Allora ci provano e riprovano a mandare avanti questa relazione. E lo fanno a suon di accuse, con frasi anche un po’ plateali come: «Mi hai fatto tutto il male del mondo, non te lo potrò mai perdonare», e magari lo si dice solo perché l’altro ha incolpevolmente tardato a rispondere a una chiamata. Lei potrebbe fingersi distante, inventare attività interessanti da fare senza lui, e lui potrebbe sinceramente mostrarsi indifferente a tutto questo.
Proseguono la loro relazione utilizzando brevi e goffe tecniche di ghosting, con lo scopo di vedere quanto l’altro resiste prima di strisciare e implorare un ritorno. Ma nessuno dei due striscia, e se lo fa è una trappola. Dopo poco il rapporto si riallaccia, di solito basta un semplice e sintetico «Come stai?» e si ricomincia. In casi estremi invece il rapporto si riallaccia.
in modo più faticoso. Ad esempio, lei gli scrive accusandolo di tutto e poi spegne il telefono per qualche ora o qualche giorno. Quando lo riaccende trova le chiamate ma non richiama, almeno non fino a quando non sarà cambiato veramente. Lui magari è tranquillo nel pensare che le passerà e quindi non insiste oltre nel cercarla, ma gli dispiace e anche a lei dispiace. Chiuderla senza essersi cambiati a vicenda rappresenta inoltre una forma di resa. Devono quindi trovarlo un motivo o una scusa per risentirsi. E si risentiranno ancora, oh se si risentiranno.
Mantengono viva questa relazione a forza di dispetti che si fanno l’uno con l’altra e che si fanno anche da soli, sì, a loro stessi.
Nonostante tutto, “in fondo”, si vogliono bene, talmente in fondo che nessuno dei due riesce a capire quale sia il punto di risalita, e come si possa ricostruire qualcosa di vero su tutte quelle macerie.
Sono come gli amanti dell’urna greca, si rincorrono senza mai potersi incontrare.

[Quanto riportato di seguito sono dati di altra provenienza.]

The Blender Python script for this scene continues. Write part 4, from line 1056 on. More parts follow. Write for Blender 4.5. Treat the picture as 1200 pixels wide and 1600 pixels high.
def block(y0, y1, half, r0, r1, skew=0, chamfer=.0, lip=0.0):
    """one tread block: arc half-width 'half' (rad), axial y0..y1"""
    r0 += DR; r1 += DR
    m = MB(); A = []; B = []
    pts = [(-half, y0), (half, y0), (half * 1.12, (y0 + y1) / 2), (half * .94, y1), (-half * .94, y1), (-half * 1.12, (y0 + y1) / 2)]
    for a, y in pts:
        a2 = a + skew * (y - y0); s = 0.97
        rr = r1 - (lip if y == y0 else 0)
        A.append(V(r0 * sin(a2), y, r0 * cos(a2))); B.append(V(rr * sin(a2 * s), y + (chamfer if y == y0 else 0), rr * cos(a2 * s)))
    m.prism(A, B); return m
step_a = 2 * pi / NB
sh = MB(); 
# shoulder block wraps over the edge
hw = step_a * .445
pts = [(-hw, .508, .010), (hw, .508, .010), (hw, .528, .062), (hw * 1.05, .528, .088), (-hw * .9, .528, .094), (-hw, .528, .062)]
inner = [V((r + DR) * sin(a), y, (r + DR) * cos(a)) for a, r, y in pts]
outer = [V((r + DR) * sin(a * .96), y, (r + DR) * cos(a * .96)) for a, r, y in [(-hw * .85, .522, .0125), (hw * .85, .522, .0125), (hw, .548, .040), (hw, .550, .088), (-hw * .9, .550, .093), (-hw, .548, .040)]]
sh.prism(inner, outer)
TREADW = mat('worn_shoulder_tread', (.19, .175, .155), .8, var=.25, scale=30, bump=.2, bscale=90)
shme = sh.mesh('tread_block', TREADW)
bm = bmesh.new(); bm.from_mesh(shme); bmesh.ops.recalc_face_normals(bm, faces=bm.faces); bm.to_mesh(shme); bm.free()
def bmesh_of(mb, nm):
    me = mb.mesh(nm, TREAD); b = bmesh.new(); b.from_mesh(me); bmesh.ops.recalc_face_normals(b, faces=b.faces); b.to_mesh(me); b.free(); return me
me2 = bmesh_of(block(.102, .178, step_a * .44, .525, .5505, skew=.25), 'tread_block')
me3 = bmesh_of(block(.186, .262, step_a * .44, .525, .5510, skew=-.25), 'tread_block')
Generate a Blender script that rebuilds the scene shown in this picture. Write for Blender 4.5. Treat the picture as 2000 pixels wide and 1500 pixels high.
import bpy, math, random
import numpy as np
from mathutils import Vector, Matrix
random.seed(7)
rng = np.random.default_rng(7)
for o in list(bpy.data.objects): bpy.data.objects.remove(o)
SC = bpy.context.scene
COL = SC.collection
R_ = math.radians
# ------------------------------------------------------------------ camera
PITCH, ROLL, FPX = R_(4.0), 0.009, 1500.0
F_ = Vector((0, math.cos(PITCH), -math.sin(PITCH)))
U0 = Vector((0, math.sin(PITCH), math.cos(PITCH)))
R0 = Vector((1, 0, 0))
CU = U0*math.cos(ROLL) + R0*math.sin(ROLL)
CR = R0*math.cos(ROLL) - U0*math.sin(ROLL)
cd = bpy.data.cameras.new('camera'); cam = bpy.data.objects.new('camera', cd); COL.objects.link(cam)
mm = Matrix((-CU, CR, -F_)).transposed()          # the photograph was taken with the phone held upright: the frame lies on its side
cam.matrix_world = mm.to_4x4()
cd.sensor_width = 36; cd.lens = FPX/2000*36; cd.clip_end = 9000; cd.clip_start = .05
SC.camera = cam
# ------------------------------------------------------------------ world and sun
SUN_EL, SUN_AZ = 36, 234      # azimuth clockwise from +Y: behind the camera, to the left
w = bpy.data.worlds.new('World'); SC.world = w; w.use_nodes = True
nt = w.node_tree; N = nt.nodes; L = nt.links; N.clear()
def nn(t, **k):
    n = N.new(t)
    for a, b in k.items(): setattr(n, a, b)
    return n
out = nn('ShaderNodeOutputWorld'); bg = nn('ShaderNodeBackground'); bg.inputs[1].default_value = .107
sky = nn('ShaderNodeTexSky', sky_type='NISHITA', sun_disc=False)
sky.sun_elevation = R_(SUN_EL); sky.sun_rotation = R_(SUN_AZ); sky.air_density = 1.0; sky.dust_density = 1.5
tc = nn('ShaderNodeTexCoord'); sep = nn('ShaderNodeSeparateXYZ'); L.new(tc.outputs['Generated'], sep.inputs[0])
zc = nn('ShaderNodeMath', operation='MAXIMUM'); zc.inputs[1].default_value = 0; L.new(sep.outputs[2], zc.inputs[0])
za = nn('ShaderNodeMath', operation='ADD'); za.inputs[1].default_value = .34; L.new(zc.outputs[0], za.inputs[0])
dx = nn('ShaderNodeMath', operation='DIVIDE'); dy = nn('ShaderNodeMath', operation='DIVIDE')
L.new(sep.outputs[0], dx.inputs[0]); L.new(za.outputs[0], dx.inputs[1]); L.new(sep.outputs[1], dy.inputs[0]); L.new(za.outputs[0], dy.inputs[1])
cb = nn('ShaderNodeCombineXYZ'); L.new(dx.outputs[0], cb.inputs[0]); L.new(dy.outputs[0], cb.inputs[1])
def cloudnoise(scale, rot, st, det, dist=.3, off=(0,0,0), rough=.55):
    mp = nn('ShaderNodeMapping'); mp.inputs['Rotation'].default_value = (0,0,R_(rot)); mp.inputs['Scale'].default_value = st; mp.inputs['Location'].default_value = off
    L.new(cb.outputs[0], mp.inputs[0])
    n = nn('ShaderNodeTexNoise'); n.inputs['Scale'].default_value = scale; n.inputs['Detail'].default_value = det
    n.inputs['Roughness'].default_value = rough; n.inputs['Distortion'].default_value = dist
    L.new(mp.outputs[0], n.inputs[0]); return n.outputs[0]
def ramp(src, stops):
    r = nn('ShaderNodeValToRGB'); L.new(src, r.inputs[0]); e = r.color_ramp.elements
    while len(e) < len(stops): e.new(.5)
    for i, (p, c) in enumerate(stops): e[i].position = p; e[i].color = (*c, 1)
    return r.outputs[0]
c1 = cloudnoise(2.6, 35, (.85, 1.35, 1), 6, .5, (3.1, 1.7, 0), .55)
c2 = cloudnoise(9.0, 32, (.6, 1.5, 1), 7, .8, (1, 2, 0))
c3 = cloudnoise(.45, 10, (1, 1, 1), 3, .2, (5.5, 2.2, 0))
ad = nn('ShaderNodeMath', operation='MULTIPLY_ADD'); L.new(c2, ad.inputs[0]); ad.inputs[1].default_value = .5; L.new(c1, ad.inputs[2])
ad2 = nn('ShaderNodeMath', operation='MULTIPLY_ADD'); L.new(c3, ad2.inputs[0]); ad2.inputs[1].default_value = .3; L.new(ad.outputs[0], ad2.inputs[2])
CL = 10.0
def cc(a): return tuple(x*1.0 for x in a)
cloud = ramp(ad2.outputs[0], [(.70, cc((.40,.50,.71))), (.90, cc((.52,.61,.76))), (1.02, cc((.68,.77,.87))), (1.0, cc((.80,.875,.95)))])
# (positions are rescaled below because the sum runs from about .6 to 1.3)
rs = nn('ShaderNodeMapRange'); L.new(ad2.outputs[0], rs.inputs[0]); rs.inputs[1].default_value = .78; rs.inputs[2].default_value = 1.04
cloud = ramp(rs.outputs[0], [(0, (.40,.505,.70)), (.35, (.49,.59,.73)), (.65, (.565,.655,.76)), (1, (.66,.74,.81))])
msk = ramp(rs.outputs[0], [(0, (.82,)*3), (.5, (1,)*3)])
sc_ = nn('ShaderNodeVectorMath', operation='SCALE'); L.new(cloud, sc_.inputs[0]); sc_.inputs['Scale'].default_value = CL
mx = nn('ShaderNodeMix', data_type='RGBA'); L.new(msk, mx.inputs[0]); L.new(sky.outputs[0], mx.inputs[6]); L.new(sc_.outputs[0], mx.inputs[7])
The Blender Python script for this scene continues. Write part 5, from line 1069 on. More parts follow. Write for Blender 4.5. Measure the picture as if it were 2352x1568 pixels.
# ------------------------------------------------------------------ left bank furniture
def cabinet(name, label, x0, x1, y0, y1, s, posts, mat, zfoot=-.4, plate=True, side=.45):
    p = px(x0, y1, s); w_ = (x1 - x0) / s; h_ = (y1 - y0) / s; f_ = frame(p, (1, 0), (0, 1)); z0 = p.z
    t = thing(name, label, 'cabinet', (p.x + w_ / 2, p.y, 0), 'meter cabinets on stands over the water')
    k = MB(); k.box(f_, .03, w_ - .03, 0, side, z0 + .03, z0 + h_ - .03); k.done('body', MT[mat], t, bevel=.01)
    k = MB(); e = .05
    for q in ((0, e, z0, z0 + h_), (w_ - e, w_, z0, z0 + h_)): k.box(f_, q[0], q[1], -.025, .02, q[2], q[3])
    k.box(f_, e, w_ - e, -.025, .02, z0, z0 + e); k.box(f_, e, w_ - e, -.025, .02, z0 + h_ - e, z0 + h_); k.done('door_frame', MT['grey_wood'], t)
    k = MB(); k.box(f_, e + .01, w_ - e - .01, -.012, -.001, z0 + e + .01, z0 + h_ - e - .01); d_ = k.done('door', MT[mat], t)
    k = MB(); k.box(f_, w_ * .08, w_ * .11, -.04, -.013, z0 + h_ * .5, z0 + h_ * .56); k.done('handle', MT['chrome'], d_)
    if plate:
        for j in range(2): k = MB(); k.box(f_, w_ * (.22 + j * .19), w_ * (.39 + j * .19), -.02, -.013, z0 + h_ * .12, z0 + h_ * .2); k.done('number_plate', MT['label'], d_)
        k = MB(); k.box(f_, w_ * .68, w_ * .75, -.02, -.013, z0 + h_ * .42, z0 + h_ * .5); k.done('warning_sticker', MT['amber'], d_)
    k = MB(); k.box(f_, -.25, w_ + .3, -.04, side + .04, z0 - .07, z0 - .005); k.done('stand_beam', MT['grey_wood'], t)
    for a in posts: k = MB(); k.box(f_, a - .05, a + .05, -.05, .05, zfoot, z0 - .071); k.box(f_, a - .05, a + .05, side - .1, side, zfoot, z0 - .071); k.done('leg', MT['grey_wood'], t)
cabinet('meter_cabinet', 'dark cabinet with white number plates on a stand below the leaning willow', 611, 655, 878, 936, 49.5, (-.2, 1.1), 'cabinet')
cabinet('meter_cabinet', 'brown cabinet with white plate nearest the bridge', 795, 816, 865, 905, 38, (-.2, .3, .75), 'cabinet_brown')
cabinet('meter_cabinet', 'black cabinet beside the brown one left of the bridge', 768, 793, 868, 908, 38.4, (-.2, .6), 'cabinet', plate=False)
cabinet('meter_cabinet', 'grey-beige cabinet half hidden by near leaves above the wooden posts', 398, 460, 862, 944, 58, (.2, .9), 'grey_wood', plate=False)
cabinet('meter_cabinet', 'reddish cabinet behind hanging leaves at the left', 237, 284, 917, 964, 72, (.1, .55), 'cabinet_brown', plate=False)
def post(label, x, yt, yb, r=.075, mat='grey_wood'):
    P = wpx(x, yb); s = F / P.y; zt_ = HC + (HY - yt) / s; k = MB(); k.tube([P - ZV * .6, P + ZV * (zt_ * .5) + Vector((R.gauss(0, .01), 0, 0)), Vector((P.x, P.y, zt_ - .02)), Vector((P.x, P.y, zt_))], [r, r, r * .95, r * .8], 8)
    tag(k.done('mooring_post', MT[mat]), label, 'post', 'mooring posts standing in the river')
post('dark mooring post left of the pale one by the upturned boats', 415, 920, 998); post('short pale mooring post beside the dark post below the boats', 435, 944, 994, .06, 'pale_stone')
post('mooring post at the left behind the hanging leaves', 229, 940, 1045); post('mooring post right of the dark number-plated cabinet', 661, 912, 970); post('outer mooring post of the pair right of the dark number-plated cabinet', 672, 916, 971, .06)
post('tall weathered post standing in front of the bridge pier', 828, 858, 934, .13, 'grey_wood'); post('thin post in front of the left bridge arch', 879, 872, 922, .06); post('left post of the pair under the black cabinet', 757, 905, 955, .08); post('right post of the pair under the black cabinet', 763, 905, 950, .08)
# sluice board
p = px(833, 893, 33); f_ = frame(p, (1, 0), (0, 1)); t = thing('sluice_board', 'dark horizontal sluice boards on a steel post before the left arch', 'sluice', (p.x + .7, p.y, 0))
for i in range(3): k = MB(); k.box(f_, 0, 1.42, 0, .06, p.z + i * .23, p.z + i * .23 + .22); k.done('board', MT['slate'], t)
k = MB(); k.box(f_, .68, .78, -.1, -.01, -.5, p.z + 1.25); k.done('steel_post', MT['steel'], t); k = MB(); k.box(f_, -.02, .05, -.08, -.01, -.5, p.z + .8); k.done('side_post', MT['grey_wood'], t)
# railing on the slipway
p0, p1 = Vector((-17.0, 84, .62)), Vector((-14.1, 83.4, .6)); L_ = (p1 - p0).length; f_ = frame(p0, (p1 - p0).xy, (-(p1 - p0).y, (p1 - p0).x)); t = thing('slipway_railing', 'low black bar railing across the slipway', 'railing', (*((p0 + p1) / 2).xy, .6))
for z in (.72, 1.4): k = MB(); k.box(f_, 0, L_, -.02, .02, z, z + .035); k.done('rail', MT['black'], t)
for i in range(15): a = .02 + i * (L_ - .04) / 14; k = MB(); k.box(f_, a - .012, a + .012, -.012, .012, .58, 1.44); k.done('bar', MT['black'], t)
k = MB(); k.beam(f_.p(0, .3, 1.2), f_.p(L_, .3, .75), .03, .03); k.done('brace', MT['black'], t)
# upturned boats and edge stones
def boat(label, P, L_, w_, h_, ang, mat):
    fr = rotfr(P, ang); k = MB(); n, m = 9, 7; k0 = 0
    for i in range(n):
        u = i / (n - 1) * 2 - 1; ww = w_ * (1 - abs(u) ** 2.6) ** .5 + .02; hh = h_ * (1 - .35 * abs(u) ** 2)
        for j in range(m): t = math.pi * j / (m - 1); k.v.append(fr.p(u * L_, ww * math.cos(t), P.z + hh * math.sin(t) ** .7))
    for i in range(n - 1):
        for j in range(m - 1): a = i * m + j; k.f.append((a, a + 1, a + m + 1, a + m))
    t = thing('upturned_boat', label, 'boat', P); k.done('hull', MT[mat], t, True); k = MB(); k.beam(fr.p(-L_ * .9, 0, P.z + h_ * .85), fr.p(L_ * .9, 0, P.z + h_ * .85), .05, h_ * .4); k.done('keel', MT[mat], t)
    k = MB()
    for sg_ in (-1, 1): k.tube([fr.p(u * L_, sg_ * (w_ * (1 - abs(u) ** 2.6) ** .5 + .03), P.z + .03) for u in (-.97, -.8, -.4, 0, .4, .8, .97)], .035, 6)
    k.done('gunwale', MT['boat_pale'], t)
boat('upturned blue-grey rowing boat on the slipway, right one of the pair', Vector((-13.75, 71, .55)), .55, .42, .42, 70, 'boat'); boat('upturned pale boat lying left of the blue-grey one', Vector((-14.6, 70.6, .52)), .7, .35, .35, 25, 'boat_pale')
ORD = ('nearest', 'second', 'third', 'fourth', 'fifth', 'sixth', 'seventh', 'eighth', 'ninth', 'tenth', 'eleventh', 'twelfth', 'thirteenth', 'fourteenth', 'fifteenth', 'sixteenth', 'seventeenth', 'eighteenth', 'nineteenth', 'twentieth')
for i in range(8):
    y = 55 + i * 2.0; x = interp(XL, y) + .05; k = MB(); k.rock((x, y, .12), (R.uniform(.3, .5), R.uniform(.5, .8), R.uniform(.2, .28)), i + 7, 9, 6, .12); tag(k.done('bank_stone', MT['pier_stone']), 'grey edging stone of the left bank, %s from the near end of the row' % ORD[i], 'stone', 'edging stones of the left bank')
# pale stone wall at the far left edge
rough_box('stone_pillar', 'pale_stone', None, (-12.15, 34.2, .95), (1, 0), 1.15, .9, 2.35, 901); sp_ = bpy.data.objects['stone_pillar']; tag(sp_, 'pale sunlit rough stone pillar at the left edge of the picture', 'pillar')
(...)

John Keats lo aveva descritto così bene e in modo così poetico l’amore impossibile, solo che ora che ci sono i cellulari, e sai quali battaglie si possono scatenare?!
Nella giostra dell’amore tossichino capita a volte che uno dei due partecipanti resti a terra stremato, distrutto dai suoi stessi tentativi inutili di cambiare l’altro e di sentirsi così finalmente amato. Ma poi si rialza, anche indebolito (solo momentaneamente), e continua a combattere la sua battaglia.
Già, si rialza perché pensa: “Lui\lei è esattamente ciò che voglio, solo che vorrei fosse diverso/a”.
Questa danza, più simile a una capoeira che a un valzer, prende talmente la mano che può durare mesi o anni, nei quali l’unico punto di accordo è che entrambi sostengono che l’altro non sia ciò che vogliono.
Poi però, in fondo, si vogliono bene. Ed è per questo che nonostante la fatica e la delusione di non essersi cambiati a vicenda chiudono questa relazione. Si mancheranno e saranno increduli quando proveranno questa sensazione. Proveranno a cercarsi, ma uno dei due ovviamente non si farà trovare. L’altro capirà che questo atteggiamento è ancora uno strascico del loro amore tossichino. Ognuno dei due ricorderà l’altro, e forse, da lontano, si ameranno proprio per ciò che non sono stati.